— Start of Provided data —

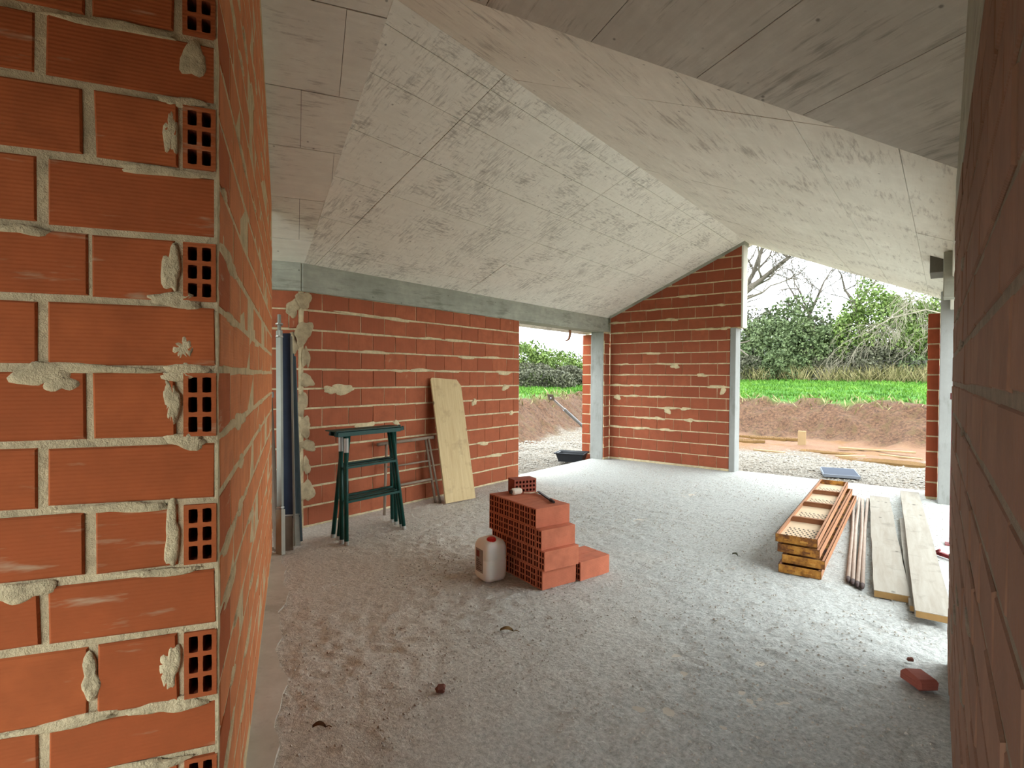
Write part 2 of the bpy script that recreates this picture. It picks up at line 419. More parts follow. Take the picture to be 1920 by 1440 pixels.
Z = Z * amp * (0.55 + 0.9 * vnoise(X * 1.1, Y * 1.1, 4)) - 0.002
floor = grid_obj('floor', xs, ys, Z, M['floor']); struct(floor)
mb = MB(); mb.box((FX0, FY0, -0.3), (FX1, FY1, -0.012)); mb.build('slab_edge', M['floor_smooth'], floor)
# smooth trowelled strip along the partition base
Pc = Vector((-1.41, 0.61, 0)); RU = Vector((-0.866, 0.5, 0)); RN = Vector((0.5, 0.866, 0)); RLEN = 3.765
mb = MB(); pts0 = []; pts1 = []
for i in range(60):
    t = -0.3 + i * (RLEN + 0.3) / 59; w = 0.11 + 0.02 * math.sin(i * 0.31) + 0.018 * math.sin(i * 0.73 + 1) + 0.008 * math.sin(i * 1.7)
    pts0.append(Pc + RU * t - RN * 0.02); pts1.append(Pc + RU * t + RN * w)
V = [(p.x, p.y, 0.017) for p in pts0] + [(p.x, p.y, 0.007) for p in pts1] + [(p.x, p.y, -0.01) for p in pts1]
mb.add(V, [(i, 60 + i, 61 + i, i + 1) for i in range(59)] + [(60 + i, 120 + i, 121 + i, 61 + i) for i in range(59)])
mb.build('trowelled_strip', M['floor_smooth'], floor)

# ---- roof planes  z = a*X + b*Y + c
SL = 0.4414
PL = (SL, 0.0, 3.87 + SL * 2.64)
PR = (-SL, 0.0, 3.87 - SL * 2.64)
sS = 0.42
PS = (sS * 0.866, -sS * 0.5, 2.755 + sS * (5.17 * 0.866 + 3.1 * 0.5))
sD = 0.386
PD = (-sD * 0.5, -sD * 0.866, 3.595 + sD * (-2.017 * 0.5 + 2.167 * 0.866))
zp = lambda P, x, y: P[0] * x + P[1] * y + P[2]
def ceil_z(x, y): return max(zp(PL, x, y), zp(PS, x, y)) if x < -2.64 else max(zp(PR, x, y), zp(PD, x, y))
def le(P, Q): return (P[0] - Q[0], P[1] - Q[1], Q[2] - P[2])      # half plane where P<=Q
DOM = [(-9, -4.5), (4.5, -4.5), (4.5, 9.98), (-9, 9.98)]
EAVE_D = 0.05 * 0.5 + 3.95 * 0.866 + 0.25
EAV = {'L': [(-1, 0, 5.85)], 'R': [(1, 0, 0.30)], 'S': [(-0.866, 0.5, 5.17 * 0.866 + 3.1 * 0.5 + 0.5)], 'D': [(0.5, 0.866, EAVE_D)]}
def region(P, q, side, key):
    base = DOM
    for h in [(side, 0, side * -2.64), le(q, P)] + EAV[key]: base = clip(base, *h)
    return [base]
REG = {'L': region(PL, PS, 1, 'L'), 'R': region(PR, PD, -1, 'R'), 'S': region(PS, PL, 1, 'S'), 'D': region(PD, PR, -1, 'D')}
PLN = {'L': PL, 'R': PR, 'S': PS, 'D': PD}
mb = MB()
for k, polys in REG.items():
    P = PLN[k]
    for poly in polys:
        if area(poly) < 0: poly = poly[::-1]
        n = len(poly); V = [(x, y, zp(P, x, y) + 0.012) for x, y in poly] + [(x, y, zp(P, x, y) + 0.24) for x, y in poly]
        mb.add(V, [tuple(range(n))[::-1], tuple(range(n, 2 * n))] + [(i, (i + 1) % n, n + (i + 1) % n, n + i) for i in range(n)])
# step between hip and near slab above the ridge end
V = []; st = [-4.5 + 6.7 * i / 14 for i in range(15)]
for x in (-2.66, -2.62):
    for y in st: V += [(x, y, ceil_z(-2.63, y) - 0.0), (x, y, zp(PS, -2.64, y) + 0.2)]
mb.add(V, [(2 * i, 2 * i + 1, 2 * i + 3, 2 * i + 2) for i in range(14)] + [(30 + 2 * i, 32 + 2 * i, 33 + 2 * i, 31 + 2 * i) for i in range(14)])
ceiling = mb.build('ceiling', M['joint']); struct(ceiling)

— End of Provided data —

▶ [Given problem]
Repeat exactly and only the lines from the start of the data above through the line that holds "mb.build('trowelled_strip', M['floor_smooth'], floor)", inclusive. Pictures do not belong in the copy.

▶ [Output below]
Write part 2 of the bpy script that recreates this picture. It picks up at line 419. More parts follow. Take the picture to be 1920 by 1440 pixels.
Z = Z * amp * (0.55 + 0.9 * vnoise(X * 1.1, Y * 1.1, 4)) - 0.002
floor = grid_obj('floor', xs, ys, Z, M['floor']); struct(floor)
mb = MB(); mb.box((FX0, FY0, -0.3), (FX1, FY1, -0.012)); mb.build('slab_edge', M['floor_smooth'], floor)
# smooth trowelled strip along the partition base
Pc = Vector((-1.41, 0.61, 0)); RU = Vector((-0.866, 0.5, 0)); RN = Vector((0.5, 0.866, 0)); RLEN = 3.765
mb = MB(); pts0 = []; pts1 = []
for i in range(60):
    t = -0.3 + i * (RLEN + 0.3) / 59; w = 0.11 + 0.02 * math.sin(i * 0.31) + 0.018 * math.sin(i * 0.73 + 1) + 0.008 * math.sin(i * 1.7)
    pts0.append(Pc + RU * t - RN * 0.02); pts1.append(Pc + RU * t + RN * w)
V = [(p.x, p.y, 0.017) for p in pts0] + [(p.x, p.y, 0.007) for p in pts1] + [(p.x, p.y, -0.01) for p in pts1]
mb.add(V, [(i, 60 + i, 61 + i, i + 1) for i in range(59)] + [(60 + i, 120 + i, 121 + i, 61 + i) for i in range(59)])
mb.build('trowelled_strip', M['floor_smooth'], floor)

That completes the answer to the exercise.